• _Material_
_ _ _ _ _ _ _

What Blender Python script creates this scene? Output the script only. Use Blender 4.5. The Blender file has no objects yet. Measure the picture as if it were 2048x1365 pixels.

_ _ _ _ _ _ _

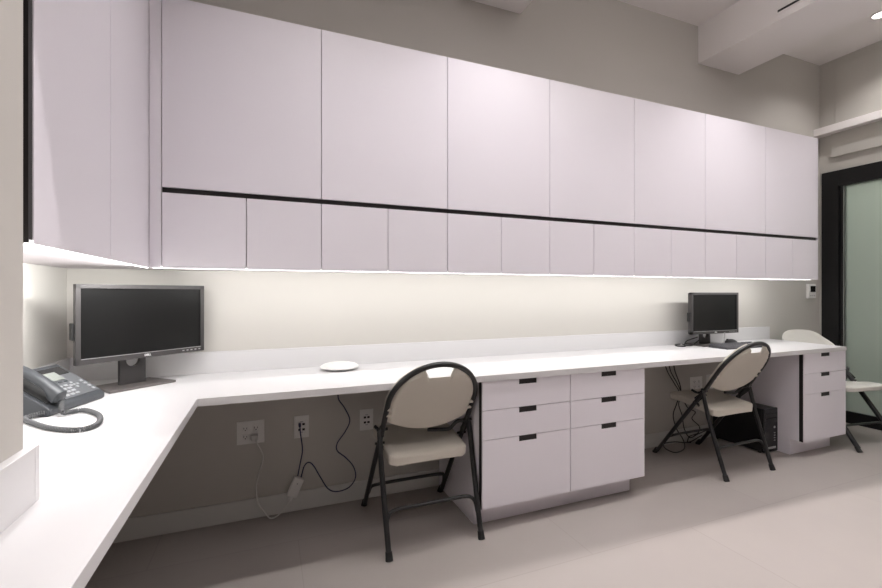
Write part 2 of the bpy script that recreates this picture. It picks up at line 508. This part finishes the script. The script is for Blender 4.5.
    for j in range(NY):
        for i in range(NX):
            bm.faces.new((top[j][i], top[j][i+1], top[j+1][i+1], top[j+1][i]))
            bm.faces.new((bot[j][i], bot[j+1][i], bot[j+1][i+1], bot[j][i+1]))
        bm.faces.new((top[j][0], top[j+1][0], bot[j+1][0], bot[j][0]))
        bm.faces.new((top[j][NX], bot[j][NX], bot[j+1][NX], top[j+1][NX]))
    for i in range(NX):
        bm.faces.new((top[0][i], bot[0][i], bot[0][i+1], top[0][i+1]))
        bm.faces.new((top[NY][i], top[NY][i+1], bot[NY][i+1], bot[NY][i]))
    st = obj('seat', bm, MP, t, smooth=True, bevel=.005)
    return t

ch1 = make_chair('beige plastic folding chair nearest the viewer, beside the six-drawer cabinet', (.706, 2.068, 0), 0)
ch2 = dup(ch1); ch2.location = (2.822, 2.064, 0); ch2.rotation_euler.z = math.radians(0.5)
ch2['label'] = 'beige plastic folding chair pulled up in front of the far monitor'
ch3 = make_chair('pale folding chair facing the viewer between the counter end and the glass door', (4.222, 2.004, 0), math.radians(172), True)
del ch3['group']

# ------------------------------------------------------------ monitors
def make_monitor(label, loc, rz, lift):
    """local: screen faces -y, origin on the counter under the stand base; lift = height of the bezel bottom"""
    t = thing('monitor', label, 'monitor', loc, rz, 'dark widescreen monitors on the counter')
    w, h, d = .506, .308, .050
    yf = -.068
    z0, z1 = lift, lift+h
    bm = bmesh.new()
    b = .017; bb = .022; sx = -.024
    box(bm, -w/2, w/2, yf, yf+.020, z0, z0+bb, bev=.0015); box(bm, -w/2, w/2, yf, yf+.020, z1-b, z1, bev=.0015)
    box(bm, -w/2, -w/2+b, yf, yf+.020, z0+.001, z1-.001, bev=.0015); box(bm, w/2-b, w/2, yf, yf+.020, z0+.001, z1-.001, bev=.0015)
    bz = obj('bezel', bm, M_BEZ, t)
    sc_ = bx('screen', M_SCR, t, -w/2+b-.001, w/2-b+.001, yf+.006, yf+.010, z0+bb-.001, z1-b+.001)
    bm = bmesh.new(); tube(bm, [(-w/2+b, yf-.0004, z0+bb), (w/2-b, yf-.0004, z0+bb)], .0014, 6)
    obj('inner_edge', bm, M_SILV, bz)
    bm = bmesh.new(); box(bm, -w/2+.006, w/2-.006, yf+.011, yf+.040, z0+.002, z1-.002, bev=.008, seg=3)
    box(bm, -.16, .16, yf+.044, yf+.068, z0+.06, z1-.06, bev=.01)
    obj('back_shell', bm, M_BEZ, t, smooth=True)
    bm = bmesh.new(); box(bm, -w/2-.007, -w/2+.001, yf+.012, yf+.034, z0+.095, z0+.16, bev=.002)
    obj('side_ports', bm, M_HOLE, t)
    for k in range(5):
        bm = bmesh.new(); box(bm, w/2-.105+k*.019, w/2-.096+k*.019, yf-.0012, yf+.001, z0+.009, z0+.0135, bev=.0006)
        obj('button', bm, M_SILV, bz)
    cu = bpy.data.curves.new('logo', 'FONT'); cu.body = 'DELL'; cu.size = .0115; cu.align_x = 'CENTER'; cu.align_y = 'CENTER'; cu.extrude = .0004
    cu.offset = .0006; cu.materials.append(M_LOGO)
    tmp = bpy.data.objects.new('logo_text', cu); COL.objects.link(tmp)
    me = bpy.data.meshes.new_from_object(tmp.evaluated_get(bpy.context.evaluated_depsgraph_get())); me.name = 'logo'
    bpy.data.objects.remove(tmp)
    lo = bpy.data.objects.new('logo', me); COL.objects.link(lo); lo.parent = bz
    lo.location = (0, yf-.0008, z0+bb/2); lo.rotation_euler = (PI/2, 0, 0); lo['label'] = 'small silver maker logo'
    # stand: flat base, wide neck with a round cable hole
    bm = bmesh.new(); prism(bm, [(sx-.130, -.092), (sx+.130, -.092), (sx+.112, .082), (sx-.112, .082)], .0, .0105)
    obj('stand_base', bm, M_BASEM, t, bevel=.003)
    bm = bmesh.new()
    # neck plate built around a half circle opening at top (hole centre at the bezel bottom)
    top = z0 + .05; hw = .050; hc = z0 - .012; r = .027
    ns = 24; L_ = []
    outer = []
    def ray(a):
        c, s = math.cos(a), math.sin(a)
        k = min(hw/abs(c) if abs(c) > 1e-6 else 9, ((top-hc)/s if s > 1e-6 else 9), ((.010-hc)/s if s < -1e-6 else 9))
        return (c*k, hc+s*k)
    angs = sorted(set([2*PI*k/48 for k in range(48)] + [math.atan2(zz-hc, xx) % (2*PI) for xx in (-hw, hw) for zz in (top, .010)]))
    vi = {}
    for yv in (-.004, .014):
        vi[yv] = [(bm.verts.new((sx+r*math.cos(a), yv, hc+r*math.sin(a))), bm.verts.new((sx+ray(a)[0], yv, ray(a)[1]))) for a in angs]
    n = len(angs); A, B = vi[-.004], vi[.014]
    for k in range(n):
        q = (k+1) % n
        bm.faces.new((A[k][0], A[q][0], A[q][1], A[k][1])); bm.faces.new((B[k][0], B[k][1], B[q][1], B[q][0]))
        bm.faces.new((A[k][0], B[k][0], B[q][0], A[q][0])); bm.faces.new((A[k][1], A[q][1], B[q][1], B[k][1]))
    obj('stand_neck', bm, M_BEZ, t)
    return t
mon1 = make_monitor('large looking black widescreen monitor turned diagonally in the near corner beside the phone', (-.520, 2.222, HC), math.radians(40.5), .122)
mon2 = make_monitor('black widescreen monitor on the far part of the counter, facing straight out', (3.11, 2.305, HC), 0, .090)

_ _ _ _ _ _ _

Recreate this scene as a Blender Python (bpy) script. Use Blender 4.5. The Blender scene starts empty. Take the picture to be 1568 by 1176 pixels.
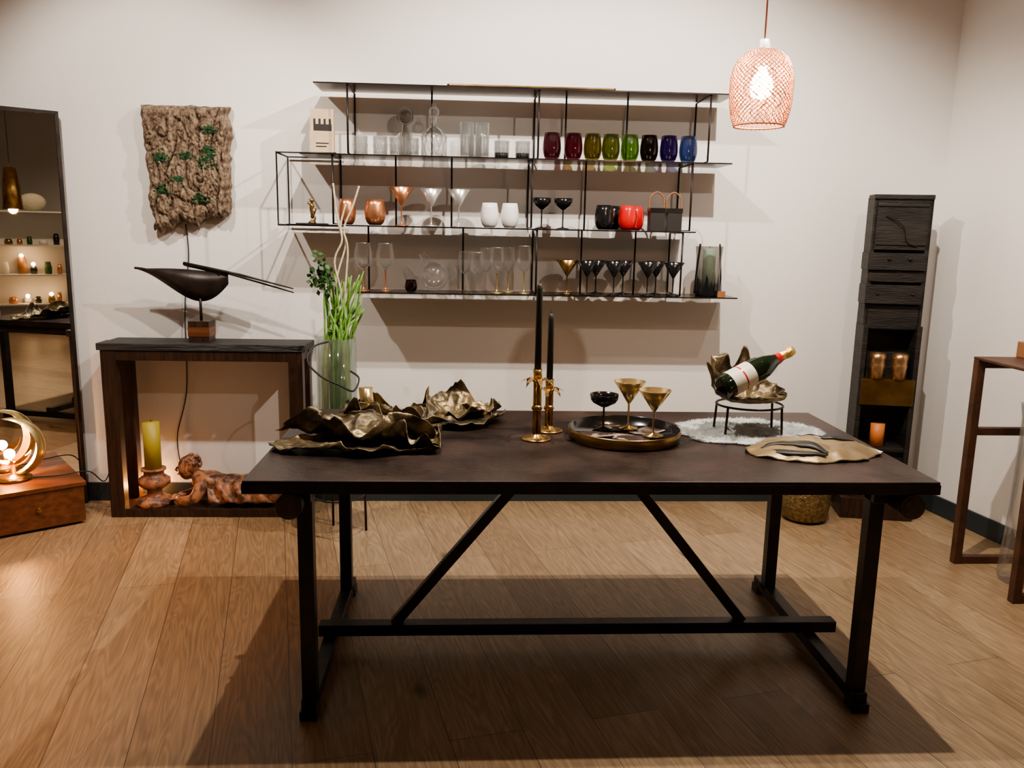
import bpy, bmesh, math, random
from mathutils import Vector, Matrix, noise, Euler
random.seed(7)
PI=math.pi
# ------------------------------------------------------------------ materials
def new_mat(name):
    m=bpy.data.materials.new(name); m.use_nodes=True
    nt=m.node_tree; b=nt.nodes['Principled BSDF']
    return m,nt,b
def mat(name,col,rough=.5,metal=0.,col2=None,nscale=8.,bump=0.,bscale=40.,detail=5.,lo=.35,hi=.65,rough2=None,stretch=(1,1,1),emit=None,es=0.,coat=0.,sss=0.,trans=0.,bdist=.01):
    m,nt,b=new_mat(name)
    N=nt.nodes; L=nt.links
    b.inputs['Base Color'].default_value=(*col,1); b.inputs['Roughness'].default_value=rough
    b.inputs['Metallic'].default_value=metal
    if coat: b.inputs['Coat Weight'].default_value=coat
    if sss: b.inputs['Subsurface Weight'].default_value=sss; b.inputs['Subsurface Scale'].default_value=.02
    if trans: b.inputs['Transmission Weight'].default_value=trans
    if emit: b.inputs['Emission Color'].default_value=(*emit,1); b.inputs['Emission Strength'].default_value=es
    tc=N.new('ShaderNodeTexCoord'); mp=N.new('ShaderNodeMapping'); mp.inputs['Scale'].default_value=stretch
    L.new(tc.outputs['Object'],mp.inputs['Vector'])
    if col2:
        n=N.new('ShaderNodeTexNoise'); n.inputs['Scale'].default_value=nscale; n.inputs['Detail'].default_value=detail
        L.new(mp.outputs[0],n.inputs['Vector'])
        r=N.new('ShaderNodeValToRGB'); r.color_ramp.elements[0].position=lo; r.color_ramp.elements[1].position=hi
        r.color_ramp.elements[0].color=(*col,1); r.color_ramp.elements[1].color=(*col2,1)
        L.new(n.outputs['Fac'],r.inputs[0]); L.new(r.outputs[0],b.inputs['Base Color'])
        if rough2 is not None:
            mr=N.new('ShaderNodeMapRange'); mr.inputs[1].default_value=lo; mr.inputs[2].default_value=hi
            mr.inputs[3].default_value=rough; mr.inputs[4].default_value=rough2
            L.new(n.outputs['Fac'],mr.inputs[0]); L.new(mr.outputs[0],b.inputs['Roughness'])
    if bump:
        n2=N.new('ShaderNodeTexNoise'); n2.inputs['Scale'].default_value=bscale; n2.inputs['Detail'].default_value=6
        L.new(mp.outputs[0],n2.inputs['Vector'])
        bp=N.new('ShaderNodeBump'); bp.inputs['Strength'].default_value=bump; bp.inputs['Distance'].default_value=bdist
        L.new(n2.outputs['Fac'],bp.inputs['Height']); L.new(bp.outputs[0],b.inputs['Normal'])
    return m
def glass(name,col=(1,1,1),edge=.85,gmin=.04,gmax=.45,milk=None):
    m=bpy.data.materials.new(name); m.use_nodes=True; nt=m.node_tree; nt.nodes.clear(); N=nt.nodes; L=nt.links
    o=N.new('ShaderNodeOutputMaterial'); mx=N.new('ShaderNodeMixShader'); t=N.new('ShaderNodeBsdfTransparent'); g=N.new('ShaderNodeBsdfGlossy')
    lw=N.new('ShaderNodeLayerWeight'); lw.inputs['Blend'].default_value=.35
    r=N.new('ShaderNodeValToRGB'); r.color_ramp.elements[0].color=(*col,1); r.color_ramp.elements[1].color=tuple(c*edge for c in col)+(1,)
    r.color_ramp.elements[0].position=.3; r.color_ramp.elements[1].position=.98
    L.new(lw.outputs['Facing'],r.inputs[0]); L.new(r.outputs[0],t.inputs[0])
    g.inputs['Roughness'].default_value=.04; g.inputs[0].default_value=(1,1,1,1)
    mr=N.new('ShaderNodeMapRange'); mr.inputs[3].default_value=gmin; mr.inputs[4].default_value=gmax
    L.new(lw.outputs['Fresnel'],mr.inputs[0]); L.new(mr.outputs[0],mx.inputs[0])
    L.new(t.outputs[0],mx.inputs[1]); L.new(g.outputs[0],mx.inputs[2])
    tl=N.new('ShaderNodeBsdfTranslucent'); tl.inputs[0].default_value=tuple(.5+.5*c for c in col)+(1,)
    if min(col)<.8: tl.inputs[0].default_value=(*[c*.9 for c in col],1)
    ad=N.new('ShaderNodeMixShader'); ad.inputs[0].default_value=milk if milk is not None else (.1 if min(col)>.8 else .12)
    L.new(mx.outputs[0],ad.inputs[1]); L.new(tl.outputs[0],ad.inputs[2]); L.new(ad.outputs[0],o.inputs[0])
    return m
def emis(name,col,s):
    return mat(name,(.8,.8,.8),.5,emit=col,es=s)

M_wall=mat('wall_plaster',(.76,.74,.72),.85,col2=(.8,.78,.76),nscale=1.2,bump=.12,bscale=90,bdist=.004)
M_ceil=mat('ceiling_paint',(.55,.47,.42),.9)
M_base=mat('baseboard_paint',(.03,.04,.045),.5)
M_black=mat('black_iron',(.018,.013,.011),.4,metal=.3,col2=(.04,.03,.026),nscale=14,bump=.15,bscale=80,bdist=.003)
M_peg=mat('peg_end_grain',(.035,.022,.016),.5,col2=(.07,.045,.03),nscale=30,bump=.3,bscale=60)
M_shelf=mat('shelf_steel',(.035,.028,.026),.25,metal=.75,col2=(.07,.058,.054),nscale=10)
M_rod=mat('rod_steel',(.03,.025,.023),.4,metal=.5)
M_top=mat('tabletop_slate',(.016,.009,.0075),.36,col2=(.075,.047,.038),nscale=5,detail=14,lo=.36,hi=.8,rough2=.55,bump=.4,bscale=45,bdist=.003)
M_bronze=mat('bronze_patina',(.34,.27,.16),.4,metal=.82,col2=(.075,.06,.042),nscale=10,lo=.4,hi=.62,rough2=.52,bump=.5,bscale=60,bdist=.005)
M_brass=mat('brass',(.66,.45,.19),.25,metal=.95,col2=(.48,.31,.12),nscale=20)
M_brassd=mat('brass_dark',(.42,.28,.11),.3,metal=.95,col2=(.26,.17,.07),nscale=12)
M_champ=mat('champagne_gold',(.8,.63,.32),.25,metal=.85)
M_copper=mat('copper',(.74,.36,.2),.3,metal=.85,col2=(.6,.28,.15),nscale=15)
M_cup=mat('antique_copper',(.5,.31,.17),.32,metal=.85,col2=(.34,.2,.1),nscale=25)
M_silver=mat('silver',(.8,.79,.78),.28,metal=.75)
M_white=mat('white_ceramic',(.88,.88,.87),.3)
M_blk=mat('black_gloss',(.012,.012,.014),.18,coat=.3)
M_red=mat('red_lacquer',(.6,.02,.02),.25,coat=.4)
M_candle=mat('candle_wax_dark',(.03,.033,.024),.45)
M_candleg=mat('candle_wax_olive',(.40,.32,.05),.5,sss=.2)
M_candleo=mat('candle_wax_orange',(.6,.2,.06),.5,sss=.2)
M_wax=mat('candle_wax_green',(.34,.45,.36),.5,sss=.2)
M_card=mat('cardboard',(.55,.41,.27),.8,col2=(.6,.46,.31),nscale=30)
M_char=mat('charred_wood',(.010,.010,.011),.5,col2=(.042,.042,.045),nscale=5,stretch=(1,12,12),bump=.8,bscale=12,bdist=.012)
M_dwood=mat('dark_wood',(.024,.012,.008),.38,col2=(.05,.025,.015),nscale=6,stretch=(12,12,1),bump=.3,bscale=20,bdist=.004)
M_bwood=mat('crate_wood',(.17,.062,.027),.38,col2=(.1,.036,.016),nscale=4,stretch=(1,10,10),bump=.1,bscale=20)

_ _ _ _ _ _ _

Your task is to repeat the lines from the one containing "Write part 2" to the one containing "del ch3['group']", both lines included. Leave out every other line.

• _Answer to this task_
Write part 2 of the bpy script that recreates this picture. It picks up at line 508. This part finishes the script. The script is for Blender 4.5.
    for j in range(NY):
        for i in range(NX):
            bm.faces.new((top[j][i], top[j][i+1], top[j+1][i+1], top[j+1][i]))
            bm.faces.new((bot[j][i], bot[j+1][i], bot[j+1][i+1], bot[j][i+1]))
        bm.faces.new((top[j][0], top[j+1][0], bot[j+1][0], bot[j][0]))
        bm.faces.new((top[j][NX], bot[j][NX], bot[j+1][NX], top[j+1][NX]))
    for i in range(NX):
        bm.faces.new((top[0][i], bot[0][i], bot[0][i+1], top[0][i+1]))
        bm.faces.new((top[NY][i], top[NY][i+1], bot[NY][i+1], bot[NY][i]))
    st = obj('seat', bm, MP, t, smooth=True, bevel=.005)
    return t

ch1 = make_chair('beige plastic folding chair nearest the viewer, beside the six-drawer cabinet', (.706, 2.068, 0), 0)
ch2 = dup(ch1); ch2.location = (2.822, 2.064, 0); ch2.rotation_euler.z = math.radians(0.5)
ch2['label'] = 'beige plastic folding chair pulled up in front of the far monitor'
ch3 = make_chair('pale folding chair facing the viewer between the counter end and the glass door', (4.222, 2.004, 0), math.radians(172), True)
del ch3['group']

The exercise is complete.